The group includes representatives from the Canola Council of Canada, the Canadian Canola Growers Association, Richardson International, Viterra, and the federal, Alberta, Manitoba, and Saskatchewan governments.
Bibeau said the group approach “will ensure a co-ordinated and collaborative approach towards resolving this market access issue” and will “explore alternative markets, both for the short and long term.”
Canola exporters said they began facing customs clearance problems several months ago, but matters grew considerably worse last month when China cancelled the canola export registrations for Canadian grain handlers Richardson International and Viterra.
Not long after the block on Richardson was made public, the Canola Council said China’s block appeared to be in place on shipments from all Canadian exporters.
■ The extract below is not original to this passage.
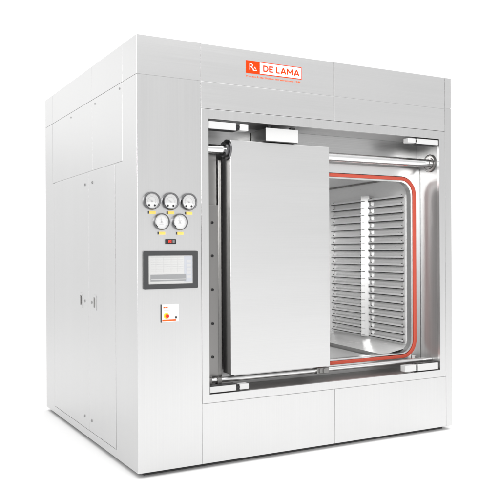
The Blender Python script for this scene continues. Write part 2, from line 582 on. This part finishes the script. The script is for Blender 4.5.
# bearing ring on the door's edge, round the guide bar
BY, BZ = 0.092, 1.8165
bm = bmesh.new()
add_lathe(bm, [(0.030, -.030), (0.030, -.004), (0.030, -.0005), (0.060, -.0005), (0.060, -.012), (0.046, -.014), (0.046, -.030)], (DX0 + .002, BY, BZ), 'x', 40, closed=True)
obj('bearing_ring', bm, 'ring', door)
# lower slide carriage
bm = bmesh.new()
add_box(bm, 1.217, 1.309, 0.066, 0.118, 0.4340, 0.4710, 0.003)
add_box(bm, 1.232, 1.246, 0.060, 0.066, 0.4380, 0.4660, 0.001)
add_box(bm, 1.262, 1.278, 0.060, 0.066, 0.4380, 0.4660, 0.001)
obj('slide_carriage', bm, 'dark', door)

# guide bars, right and left flanges
bm = bmesh.new()
add_lathe(bm, [(0.0275, 0.0), (0.0275, OX1 - OX0 - .001)], (OX0 + .0005, BY, BZ), 'x', 40)
bar = obj('guide_bar', bm, 'bright', root)
for x, sg in ((OX1 - .0002, -1), (OX0 + .0002, 1)):
    bm = bmesh.new()
    add_lathe(bm, [(0.0278, 0.0), (0.062, 0.0), (0.062, sg * .006), (0.056, sg * .009), (0.052, sg * .009), (0.050, sg * .006), (0.040, sg * .006), (0.038, sg * .012), (0.0278, sg * .012)], (x, BY, BZ), 'x', 40, closed=True)
    obj('bar_flange', bm, 'dark', bar)
bm = bmesh.new()
add_lathe(bm, [(0.0155, 0.0), (0.0155, 0.79)], (0.4550, BY, 0.4525), 'x', 28)
add_lathe(bm, [(0.0150, 0.0), (0.0150, OX1 - 1.2615)], (1.2610, BY, 0.4550), 'x', 28)
lowbar = obj('lower_guide_bar', bm, 'flange', root)
box('bar_clamp', 0.4345, 0.4860, 0.070, 0.115, 0.4310, 0.4740, 'dark', lowbar, 0.003)
box('bar_clamp', 0.5200, 0.5480, 0.070, 0.115, 0.4300, 0.4690, 'dark', lowbar, 0.003)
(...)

Following up on Prime Minister Justin Trudeau’s statement last week that Canada would look at sending a technical delegation to China to pursue the matter, Bibeau said Monday she has written her Chinese counterpart, Han Changfu, and requested to send such a delegation.
The delegation, Bibeau said, would be led by Dr. Siddika Mithani, president of the Canadian Food Inspection Agency and would include CFIA’s team of plant health experts “and the support of technical experts from the Prairie provinces.”
Bibeau said federal plant health experts “are engaged and exchanging technical information with Customs China, who have agreed to continue discussions in the near future.”
Resolving the China export issue is “essential for our farmers and their families, for our agricultural industry and communities, and for the Canadian economy as a whole,” Carr said.
“If there is a problem with our shipments, show us the science, so our skilled and dedicated industry leaders may rectify it.”
Carr said Canada is pursuing new markets via in the U.S. and Mexico, the European Union and the Trans-Pacific Partnership countries, and by “initiating discussions” with the ASEAN bloc in Southeast Asia, which also includes Indonesia.